The report is titled "The Regulatory Red Herring: The Role of Job Impact Analyses in Environmental Policy Debates." Yet somewhat surprisingly, Michael Livermore, the institute's executive director, does not oppose factoring job impact into the cost-benefit analysis. Rather, he argues for adopting a more sophisticated approach than the prevalent knuckleheaded assumption -- my words, not his -- that increased regulation inevitably results in fewer jobs.

If an employer's costs increase as the result of a regulation, Livermore notes, that is another way of saying that the employer has to hire workers to, say, install new technology while other employers hire workers to produce the new equipment.

In a healthy economy, the cost of layoffs should be transitory, as workers quickly find new jobs. In an economy like the current one, the impact of such layoffs may be more persistent -- but any new jobs created may be more significant since, in a soft labor market, otherwise unemployed workers may be hired.

Can these cross-cutting impacts be accurately measured in a dynamic economy? Perhaps more important for the current discourse, is it possible to have the jobs and regulation discussion without ignoring the inherent limitations of economic modeling?

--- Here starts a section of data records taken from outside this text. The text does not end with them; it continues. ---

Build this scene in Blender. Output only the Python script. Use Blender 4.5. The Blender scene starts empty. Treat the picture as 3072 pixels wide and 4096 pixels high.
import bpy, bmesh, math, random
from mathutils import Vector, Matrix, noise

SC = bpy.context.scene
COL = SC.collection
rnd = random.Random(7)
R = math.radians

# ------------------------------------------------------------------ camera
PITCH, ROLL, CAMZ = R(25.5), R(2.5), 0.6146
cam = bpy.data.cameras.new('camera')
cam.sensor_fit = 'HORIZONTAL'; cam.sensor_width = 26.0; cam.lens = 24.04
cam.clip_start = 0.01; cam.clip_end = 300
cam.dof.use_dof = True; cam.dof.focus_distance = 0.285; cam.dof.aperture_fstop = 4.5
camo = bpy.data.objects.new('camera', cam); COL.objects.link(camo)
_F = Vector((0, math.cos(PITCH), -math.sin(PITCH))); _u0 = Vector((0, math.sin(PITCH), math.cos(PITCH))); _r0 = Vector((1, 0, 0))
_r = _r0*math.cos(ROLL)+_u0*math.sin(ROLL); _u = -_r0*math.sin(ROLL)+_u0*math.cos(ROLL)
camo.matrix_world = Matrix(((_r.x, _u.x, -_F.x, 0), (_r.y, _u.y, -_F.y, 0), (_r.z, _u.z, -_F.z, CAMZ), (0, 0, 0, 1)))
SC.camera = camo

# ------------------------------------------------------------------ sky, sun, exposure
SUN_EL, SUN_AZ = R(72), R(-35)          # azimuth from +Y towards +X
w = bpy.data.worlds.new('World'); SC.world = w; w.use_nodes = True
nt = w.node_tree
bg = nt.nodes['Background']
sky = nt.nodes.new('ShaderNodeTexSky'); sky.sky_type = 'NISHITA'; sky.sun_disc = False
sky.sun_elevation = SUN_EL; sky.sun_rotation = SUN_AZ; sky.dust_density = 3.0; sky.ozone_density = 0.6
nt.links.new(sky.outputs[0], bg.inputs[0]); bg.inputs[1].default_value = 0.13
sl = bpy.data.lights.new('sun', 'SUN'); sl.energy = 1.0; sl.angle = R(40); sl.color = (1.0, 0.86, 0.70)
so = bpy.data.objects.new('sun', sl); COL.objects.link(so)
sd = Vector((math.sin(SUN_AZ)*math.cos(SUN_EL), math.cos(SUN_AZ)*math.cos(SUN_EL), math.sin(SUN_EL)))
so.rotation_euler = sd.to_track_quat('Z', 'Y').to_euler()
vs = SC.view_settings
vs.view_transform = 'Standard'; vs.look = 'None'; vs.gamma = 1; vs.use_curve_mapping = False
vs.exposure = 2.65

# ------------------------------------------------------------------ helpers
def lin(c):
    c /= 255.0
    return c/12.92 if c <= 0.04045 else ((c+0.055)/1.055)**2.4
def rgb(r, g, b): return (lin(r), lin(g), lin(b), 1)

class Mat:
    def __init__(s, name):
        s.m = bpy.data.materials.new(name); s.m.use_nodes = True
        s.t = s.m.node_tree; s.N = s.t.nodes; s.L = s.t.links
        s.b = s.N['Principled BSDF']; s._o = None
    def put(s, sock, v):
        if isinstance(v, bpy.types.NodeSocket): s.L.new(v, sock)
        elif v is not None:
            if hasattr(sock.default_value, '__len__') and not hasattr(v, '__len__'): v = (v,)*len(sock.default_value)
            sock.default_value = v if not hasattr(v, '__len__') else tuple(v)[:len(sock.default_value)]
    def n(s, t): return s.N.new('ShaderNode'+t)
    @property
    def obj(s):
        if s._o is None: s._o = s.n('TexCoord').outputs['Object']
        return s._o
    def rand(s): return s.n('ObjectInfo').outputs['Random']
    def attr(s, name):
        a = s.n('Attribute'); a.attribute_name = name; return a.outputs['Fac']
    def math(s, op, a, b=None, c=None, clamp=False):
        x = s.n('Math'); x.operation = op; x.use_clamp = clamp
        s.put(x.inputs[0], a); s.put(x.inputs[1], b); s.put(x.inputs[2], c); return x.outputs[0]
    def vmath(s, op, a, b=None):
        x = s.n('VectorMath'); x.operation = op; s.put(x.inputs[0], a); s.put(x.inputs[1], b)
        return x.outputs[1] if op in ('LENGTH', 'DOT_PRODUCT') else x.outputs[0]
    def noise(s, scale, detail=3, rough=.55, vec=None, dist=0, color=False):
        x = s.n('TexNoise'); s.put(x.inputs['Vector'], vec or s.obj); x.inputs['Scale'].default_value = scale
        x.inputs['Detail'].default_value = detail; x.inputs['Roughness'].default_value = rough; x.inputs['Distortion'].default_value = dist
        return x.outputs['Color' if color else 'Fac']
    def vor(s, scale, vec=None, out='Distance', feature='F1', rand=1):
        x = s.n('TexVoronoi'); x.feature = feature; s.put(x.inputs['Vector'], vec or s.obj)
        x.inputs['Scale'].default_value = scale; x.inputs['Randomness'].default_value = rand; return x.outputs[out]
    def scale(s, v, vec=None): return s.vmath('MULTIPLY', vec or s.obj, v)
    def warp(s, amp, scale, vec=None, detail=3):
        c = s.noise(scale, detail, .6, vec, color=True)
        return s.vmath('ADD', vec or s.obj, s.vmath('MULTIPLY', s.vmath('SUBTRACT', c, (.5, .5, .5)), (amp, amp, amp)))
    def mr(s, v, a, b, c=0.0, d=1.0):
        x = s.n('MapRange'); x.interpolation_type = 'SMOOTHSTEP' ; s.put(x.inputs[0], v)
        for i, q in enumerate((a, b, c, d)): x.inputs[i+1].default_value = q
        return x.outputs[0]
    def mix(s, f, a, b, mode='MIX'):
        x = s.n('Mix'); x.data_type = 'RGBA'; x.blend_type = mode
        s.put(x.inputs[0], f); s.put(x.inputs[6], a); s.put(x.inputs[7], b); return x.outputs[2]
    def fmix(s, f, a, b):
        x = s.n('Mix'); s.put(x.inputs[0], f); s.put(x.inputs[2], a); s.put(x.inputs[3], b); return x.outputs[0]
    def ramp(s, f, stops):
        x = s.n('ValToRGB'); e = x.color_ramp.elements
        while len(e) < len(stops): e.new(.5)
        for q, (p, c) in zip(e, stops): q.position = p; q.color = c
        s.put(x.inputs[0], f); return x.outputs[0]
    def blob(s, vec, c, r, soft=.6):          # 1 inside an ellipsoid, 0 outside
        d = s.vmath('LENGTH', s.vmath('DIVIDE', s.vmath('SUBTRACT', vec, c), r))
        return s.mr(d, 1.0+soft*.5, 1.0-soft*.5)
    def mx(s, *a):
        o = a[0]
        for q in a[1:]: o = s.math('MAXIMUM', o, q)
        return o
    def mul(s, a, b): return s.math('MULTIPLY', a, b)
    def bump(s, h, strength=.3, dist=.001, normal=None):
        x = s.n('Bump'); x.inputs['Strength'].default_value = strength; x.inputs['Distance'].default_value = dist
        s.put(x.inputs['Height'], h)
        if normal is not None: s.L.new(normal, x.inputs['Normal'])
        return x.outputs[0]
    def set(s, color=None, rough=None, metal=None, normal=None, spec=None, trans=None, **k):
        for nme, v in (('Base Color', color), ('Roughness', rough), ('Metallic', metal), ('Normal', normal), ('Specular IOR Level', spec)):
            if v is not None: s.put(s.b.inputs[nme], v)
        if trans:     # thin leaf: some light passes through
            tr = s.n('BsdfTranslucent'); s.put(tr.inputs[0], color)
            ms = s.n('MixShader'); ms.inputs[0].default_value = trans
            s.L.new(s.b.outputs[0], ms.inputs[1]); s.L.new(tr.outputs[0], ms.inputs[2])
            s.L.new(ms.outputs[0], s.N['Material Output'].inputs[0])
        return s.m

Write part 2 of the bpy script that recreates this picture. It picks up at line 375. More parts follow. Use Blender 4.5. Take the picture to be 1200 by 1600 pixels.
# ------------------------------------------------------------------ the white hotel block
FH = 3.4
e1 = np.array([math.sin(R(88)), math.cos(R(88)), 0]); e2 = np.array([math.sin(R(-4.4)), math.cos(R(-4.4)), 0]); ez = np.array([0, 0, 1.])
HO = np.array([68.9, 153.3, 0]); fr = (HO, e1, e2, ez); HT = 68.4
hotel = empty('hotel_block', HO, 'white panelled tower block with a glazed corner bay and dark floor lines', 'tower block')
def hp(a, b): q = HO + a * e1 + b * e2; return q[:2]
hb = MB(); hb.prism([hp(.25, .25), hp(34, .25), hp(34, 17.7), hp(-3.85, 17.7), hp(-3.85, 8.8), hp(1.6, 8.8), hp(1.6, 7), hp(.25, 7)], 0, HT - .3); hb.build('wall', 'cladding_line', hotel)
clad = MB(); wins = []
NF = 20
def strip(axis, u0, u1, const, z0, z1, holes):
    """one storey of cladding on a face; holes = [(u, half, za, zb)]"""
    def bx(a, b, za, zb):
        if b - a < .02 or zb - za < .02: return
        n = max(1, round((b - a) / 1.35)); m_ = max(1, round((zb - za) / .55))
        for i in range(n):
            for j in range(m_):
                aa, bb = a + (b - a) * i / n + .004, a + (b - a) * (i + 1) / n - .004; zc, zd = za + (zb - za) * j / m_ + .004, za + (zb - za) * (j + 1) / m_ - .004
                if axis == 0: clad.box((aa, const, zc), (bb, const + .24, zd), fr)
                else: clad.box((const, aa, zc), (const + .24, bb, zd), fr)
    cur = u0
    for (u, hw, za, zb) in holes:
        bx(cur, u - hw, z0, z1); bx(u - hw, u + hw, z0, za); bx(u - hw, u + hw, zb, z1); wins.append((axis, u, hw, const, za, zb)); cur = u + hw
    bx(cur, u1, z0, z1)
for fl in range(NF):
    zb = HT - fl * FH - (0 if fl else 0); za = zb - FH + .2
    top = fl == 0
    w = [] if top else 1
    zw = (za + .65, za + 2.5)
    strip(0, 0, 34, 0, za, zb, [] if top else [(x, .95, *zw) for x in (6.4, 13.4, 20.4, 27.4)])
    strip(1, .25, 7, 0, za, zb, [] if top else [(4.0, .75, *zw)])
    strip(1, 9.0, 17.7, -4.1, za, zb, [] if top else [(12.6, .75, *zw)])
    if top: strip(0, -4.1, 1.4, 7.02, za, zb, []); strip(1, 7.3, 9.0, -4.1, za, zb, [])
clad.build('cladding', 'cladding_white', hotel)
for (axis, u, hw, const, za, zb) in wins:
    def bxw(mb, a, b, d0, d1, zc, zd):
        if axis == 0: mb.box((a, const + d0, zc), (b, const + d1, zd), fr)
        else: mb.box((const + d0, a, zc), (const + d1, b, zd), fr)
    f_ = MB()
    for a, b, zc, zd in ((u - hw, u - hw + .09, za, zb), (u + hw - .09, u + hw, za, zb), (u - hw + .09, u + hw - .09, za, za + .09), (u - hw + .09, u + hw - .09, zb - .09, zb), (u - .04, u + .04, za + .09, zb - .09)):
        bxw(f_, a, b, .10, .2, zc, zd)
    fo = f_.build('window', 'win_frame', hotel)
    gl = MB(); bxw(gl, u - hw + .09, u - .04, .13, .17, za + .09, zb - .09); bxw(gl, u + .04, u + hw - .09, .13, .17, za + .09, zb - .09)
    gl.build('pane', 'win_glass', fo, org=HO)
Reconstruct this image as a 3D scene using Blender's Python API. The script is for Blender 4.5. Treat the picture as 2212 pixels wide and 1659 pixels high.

"The jobs impact analysis is important and we should do it, but the way it's discussed now is completely wrong," Livermore told me.

First, he said, "we talk about the jobs impact on the one hand and the other impacts (such as health and safety improvements) on the other hand, and they're treated as apples and oranges." Instead, he said, "we need to integrate the jobs impact into the broader cost-benefit analysis."

Second, Livermore said, is a failure among those doing the analyzing to disclose the assumptions and limitations of their models -- and the willingness of politicians (and the media, for that matter) to treat the resulting figures as gospel rather than guesstimate.

"The real problem is the way they're used in the political back and forth," Livermore said. "They're used as sledgehammers to beat up the other side."

No surprise there. But a useful reminder at a time when the phrase job-killing has become mind-numbing.